A l’évidence il y a une irresponsabilité locale alimentée précisément par l’octroi de compétences sans la nécessaire responsabilité qui accompagne l’exercice du pouvoir.
C’st un réflexe de faire de l’Etat l’origine de la plupart de nos problèmes y compris nos défaillances. En pleine crise sanitaire, après la mort de plusieurs jeunes dans un accident sur la route vraisemblablement pour des fautes de conduite du conducteur, comme d’autres font des fautes de gestion dans la conduite de leur collectivité, on a entendu sur les ondes un auditeur mettre en cause le préfet qui aurait dû maintenir le couvre-feu à 18 heures.
Dans les ex-possessions anglaises, la puissance coloniale a favorisé très tôt l’émergence de systèmes politico-administratifs ou pouvoir et responsabilité étaient associés. Ce n’est pas le cas dans nos territoires. Avec le temps, l’interventionnisme étatique et les revendications locales d’égalité sociale et d’assimilation politique ont alimenté une culture de la dépendance dont tous les acteurs sociaux, y compris les contestataires, sont des prisonniers volontaires.
Pour que nous assumions nos réussites et nos échecs, il faut que responsabilité et pouvoir soient conjointement exercé par les élus locaux.
Pour l’heure, les élus ont des compétences mais pas la responsabilité.
Que feront-ils de nouvelles compétences si l’Etat freine côté finances ?
Le principe est que l’octroi de compétences s’accompagne de moyens pour les exercer. Dans la pratique l’Etat n’est pas toujours respectueux des principes qu’il édicte.
Donc il est clair que sans moyens on ne peut pas mettre en œuvre des compétences. On le sait. En réalité le problème est plus grave. Aujourd’hui il y a des lois votées qui ne sont pas appliquées. La loi Lurel sur l’égalité réelle en est une illustration. La loi a été votée par le parlement, mais qui doit la mettre en œuvre ? Qui a le pouvoir d’impulser voire d’imposer des orientations ? C’est le gouvernement. Ce n’est donc pas seulement une question de finances. C’est d’abord une question de volonté politique. On revient à la question précédente. Il faut pouvoir décider sur place et mettre en œuvre des décisions dans un certain nombre de domaines en ayant une vision globale et pas simplement sectorielle de la situation. Le débat sur les compétences nous enferme dans des logiques sectorielles. C’est peut-être la limite de la réflexion actuelle sur le changement. Deux collectivités « majeures » se disputant un territoire avec des compétences sociales dominantes pour l’une, économique pour l’autre.
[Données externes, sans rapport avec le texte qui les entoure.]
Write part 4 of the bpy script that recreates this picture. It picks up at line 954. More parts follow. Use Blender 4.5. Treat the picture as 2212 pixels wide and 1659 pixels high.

Un pacte de gouvernance concertée qui créé l’illusion d’un programme commun de développement et qui cherche à dissimuler une lutte pour le leadership politique.
Je suis un peu surpris que le débat sur le changement politique se réduise, en permanence, aux financements et à un volume de compétences.
A ce jeu là les élus seront toujours perdants. C’est moins la quantité de compétences que la capacité de prendre des décisions qui importe. Autrement dit, il faut répétons le sortir de cette tendance au juridisme comme si avoir des compétences règle les problèmes. Certes il est nécessaire d’en avoir pour élaborer des politiques publiques et surtout les mettre en œuvre. Mais il faut surtout avoir le pouvoir de faire des choix et de décider sur la base d’objectifs de développement élaborés par une majorité démocratiquement élue. Avoir plus de compétences ne doit pas être la première finalité. On peut en avoir plus sans que le rapport à l’Etat et la configuration monodépartementale de la région changent.
L’Appel de Fort-de-France est-il fondateur ?
Difficile d’aborder cet Appel de Fort-de-France sans se référer à sa grande sœur la Déclaration de Basse-Terre. Le lien de parenté est certainement exagéré.
Les contextes sont différents, les partenaires aussi ainsi que les objectifs. On peut penser aussi que les textes n’ont pas la même portée.
Une autonomiste de droite guadeloupéenne Lucette Michaux-Chevry, un socialiste autonomiste guyanais, Karam et un indépendantiste martiniquais, Alfred Marie-Jeanne signent solennellement en 1999 une déclaration résolument autonomiste favorable notamment à un statut fiscal dérogatoire et une plus grande responsabilité locale. La portée symbolique de cette déclaration est inversement proportionnelle à ses chances de mise en œuvre.
Si la diversité des appartenances idéologiques renforce sa portée, son contenu est loin d’être partagé par les populations concernées, premiers destinataires du document. Les consultations populaires qui ont suivies l’ont montré.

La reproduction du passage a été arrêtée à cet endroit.